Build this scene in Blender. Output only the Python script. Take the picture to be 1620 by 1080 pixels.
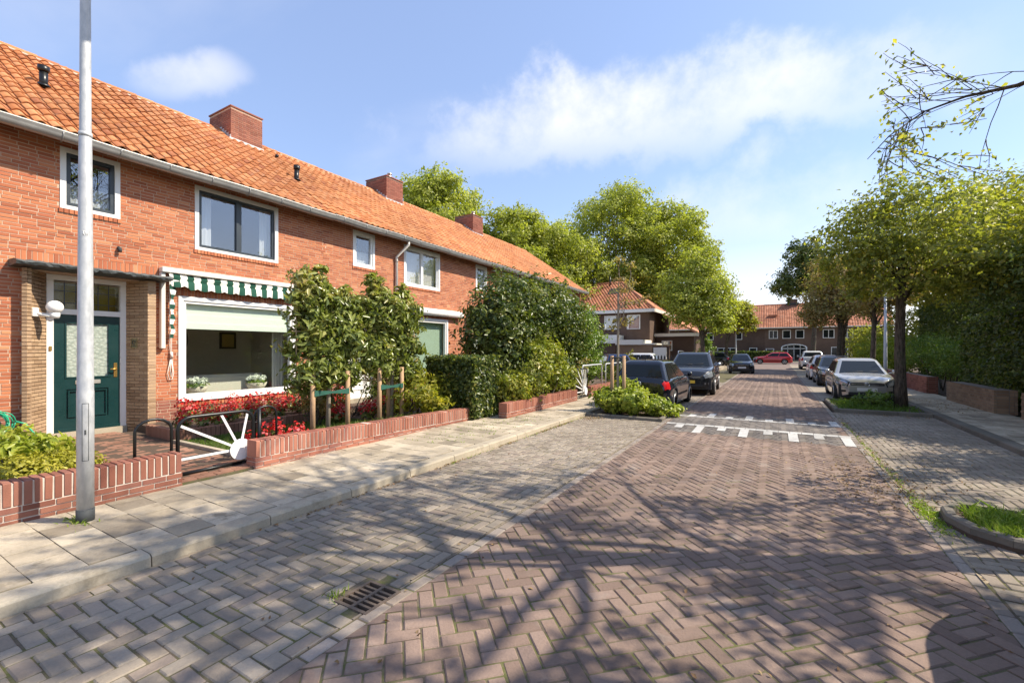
import bpy, math, random
import numpy as np
from mathutils import Vector, Matrix
R = math.radians
PI = math.pi
for o in list(bpy.data.objects): bpy.data.objects.remove(o)
SC = bpy.context.scene
COL = SC.collection
random.seed(7); RNG = np.random.default_rng(7)

# ------------------------------------------------------------------ camera, sky, sun, exposure
F_PX, CAM_H, YAW = 704.0, 1.6, math.atan(417/704)
cam = bpy.data.cameras.new('camera'); cam_o = bpy.data.objects.new('camera', cam); COL.objects.link(cam_o)
cam.sensor_width = 36; cam.lens = F_PX/1620*36; cam.shift_y = 13/1620
cam.clip_start = .05; cam.clip_end = 3000
cam_o.location = (0, 0, CAM_H); cam_o.rotation_euler = (R(90), 0, YAW)
SC.camera = cam_o
SUN_EL, SUN_AZ = R(46), math.atan2(.883, .469)        # azimuth from +Y towards +X
SUN_DIR = Vector((math.cos(SUN_EL)*math.sin(SUN_AZ), math.cos(SUN_EL)*math.cos(SUN_AZ), math.sin(SUN_EL)))
sun = bpy.data.lights.new('sun', 'SUN'); sun.energy = 5.0; sun.angle = R(.55); sun.color = (1, .90, .745)
sun_o = bpy.data.objects.new('sun', sun); COL.objects.link(sun_o); sun_o.rotation_euler = SUN_DIR.to_track_quat('Z', 'Y').to_euler()
W = bpy.data.worlds.new('World'); SC.world = W; W.use_nodes = True
def build_world():
    nt = W.node_tree; N = nt.nodes; L = nt.links; N.clear()
    def n(t, **k):
        x = N.new(t)
        for a, b in k.items(): setattr(x, a, b)
        return x
    out = n('ShaderNodeOutputWorld'); bg = n('ShaderNodeBackground'); bg.inputs[1].default_value = .10
    sky = n('ShaderNodeTexSky', sky_type='NISHITA', sun_disc=False, sun_elevation=SUN_EL, sun_rotation=SUN_AZ, air_density=1.0, dust_density=.6, ozone_density=1.6)
    tc = n('ShaderNodeTexCoord'); sep = n('ShaderNodeSeparateXYZ'); L.new(tc.outputs['Generated'], sep.inputs[0])
    def m(op, a, b=None, c=None, clamp=False):
        x = n('ShaderNodeMath', operation=op); x.use_clamp = clamp
        for i, v in enumerate((a, b, c)):
            if v is None: continue
            if isinstance(v, (int, float)): x.inputs[i].default_value = v
            else: L.new(v, x.inputs[i])
        return x.outputs[0]
    # cloud layer on a plane high above: direction / (z + .12)
    zz = m('ADD', m('MAXIMUM', sep.outputs[2], 0), .10)
    cx = m('DIVIDE', sep.outputs[0], zz); cy = m('DIVIDE', sep.outputs[1], zz)
    cmb = n('ShaderNodeCombineXYZ'); L.new(cx, cmb.inputs[0]); L.new(cy, cmb.inputs[1])
    mp = n('ShaderNodeMapping'); L.new(cmb.outputs[0], mp.inputs[0]); mp.inputs['Rotation'].default_value = (0, 0, R(CLOUD_ROT)); mp.inputs['Location'].default_value = CLOUD_LOC; mp.inputs['Scale'].default_value = CLOUD_SCALE
    no = n('ShaderNodeTexNoise'); no.inputs['Scale'].default_value = 1; no.inputs['Detail'].default_value = 7; no.inputs['Roughness'].default_value = .52; no.inputs['Distortion'].default_value = .25
    L.new(mp.outputs[0], no.inputs['Vector'])
    mr = n('ShaderNodeMapRange'); mr.interpolation_type = 'SMOOTHSTEP'; L.new(no.outputs[0], mr.inputs[0]); mr.inputs[1].default_value = CLOUD_T[0]; mr.inputs[2].default_value = CLOUD_T[1]
    lowz = n('ShaderNodeMapRange'); lowz.interpolation_type = 'SMOOTHSTEP'; L.new(sep.outputs[2], lowz.inputs[0]); lowz.inputs[1].default_value = .0; lowz.inputs[2].default_value = .30; lowz.inputs[3].default_value = .85; lowz.inputs[4].default_value = .0
    def band(c0, c1, hw, amp):
        # soft elongated cloud bank between two directions
        a, b = Vector(c0).normalized(), Vector(c1).normalized(); ce = (a+b).normalized(); ax = (b-a).normalized(); up_ = ce.cross(ax).normalized(); hl_ = (b-a).length/2
        def dot(v):
            x = n('ShaderNodeVectorMath', operation='DOT_PRODUCT'); L.new(tc.outputs['Generated'], x.inputs[0]); x.inputs[1].default_value = v; return x.outputs['Value']
        wob = m('MULTIPLY', m('SUBTRACT', no2.outputs[0], .5), hw*2.4)
        u = m('DIVIDE', m('ADD', dot(ax), wob), hl_); v = m('DIVIDE', m('ADD', dot(up_), wob), hw)
        r2 = m('ADD', m('POWER', m('ABSOLUTE', u), 2.6), m('MULTIPLY', v, v)); f = m('GREATER_THAN', dot(ce), 0)
        g = n('ShaderNodeMapRange'); g.interpolation_type = 'SMOOTHERSTEP'; L.new(r2, g.inputs[0]); g.inputs[1].default_value = 1.75; g.inputs[2].default_value = -.3; g.inputs[3].default_value = 0; g.inputs[4].default_value = amp
        return m('MULTIPLY', g.outputs[0], f)
    no2 = n('ShaderNodeTexNoise'); no2.inputs['Scale'].default_value = 7; no2.inputs['Detail'].default_value = 8; no2.inputs['Roughness'].default_value = .6; L.new(tc.outputs['Generated'], no2.inputs['Vector'])
    tex = n('ShaderNodeMapRange'); L.new(no2.outputs[0], tex.inputs[0]); tex.inputs[1].default_value = .3; tex.inputs[2].default_value = .62; tex.inputs[3].default_value = .3; tex.inputs[4].default_value = 1
    def px(x, y): r = (x-810)/F_PX, (553-y)/F_PX; c_, s_ = math.cos(YAW), math.sin(YAW); return (-s_+r[0]*c_, c_+r[0]*s_, r[1])
    bk = None
    for p, q, hw, amp in ((px(650, 225), px(1540, 100), .082, .74), (px(205, 128), px(400, 118), .03, .5), (px(1010, 340), px(1420, 320), .09, .4), (px(-900, 240), px(-250, 190), .08, .6), (px(2300, 260), px(3200, 330), .12, .6)):
        bb = band(p, q, hw, amp); bk = bb if bk is None else m('MAXIMUM', bk, bb)
    bk = m('MULTIPLY', bk, tex.outputs[0])
    cov = m('MAXIMUM', m('MAXIMUM', m('MULTIPLY', mr.outputs[0], .18), bk), lowz.outputs[0])
    lift = n('ShaderNodeMix', data_type='RGBA', blend_type='ADD'); lift.inputs['Factor'].default_value = 1; L.new(sky.outputs[0], lift.inputs['A']); lift.inputs['B'].default_value = SKY_LIFT
    mix = n('ShaderNodeMix', data_type='RGBA'); L.new(cov, mix.inputs['Factor']); L.new(lift.outputs['Result'], mix.inputs['A']); mix.inputs['B'].default_value = CLOUD_COL
    L.new(mix.outputs['Result'], bg.inputs[0]); L.new(bg.outputs[0], out.inputs[0])
CLOUD_ROT, CLOUD_LOC, CLOUD_SCALE, CLOUD_T = 20, (3.1, 1.7, 0), (.55, 1.1, 1), (.5, .72)
CLOUD_COL = (8.3, 8.1, 8.2, 1); SKY_LIFT = (1.35, 1.72, 2.85, 1)
build_world()
vs = SC.view_settings; vs.view_transform = 'Standard'; vs.look = 'None'; vs.exposure = .62; vs.gamma = 1; vs.use_curve_mapping = False
SC.cycles.use_denoising = True; SC.cycles.max_bounces = 8; SC.cycles.transparent_max_bounces = 12; SC.cycles.sample_clamp_indirect = 6
SC.cycles.use_adaptive_sampling = True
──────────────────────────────
| SET PROBLEM |
Pictures stay out. Print the data exactly, from its first line through the line containing "random.seed(7); RNG = np.random.default_rng(7)".

| THE OUTPUT |
Build this scene in Blender. Output only the Python script. Take the picture to be 1620 by 1080 pixels.
import bpy, math, random
import numpy as np
from mathutils import Vector, Matrix
R = math.radians
PI = math.pi
for o in list(bpy.data.objects): bpy.data.objects.remove(o)
SC = bpy.context.scene
COL = SC.collection
random.seed(7); RNG = np.random.default_rng(7)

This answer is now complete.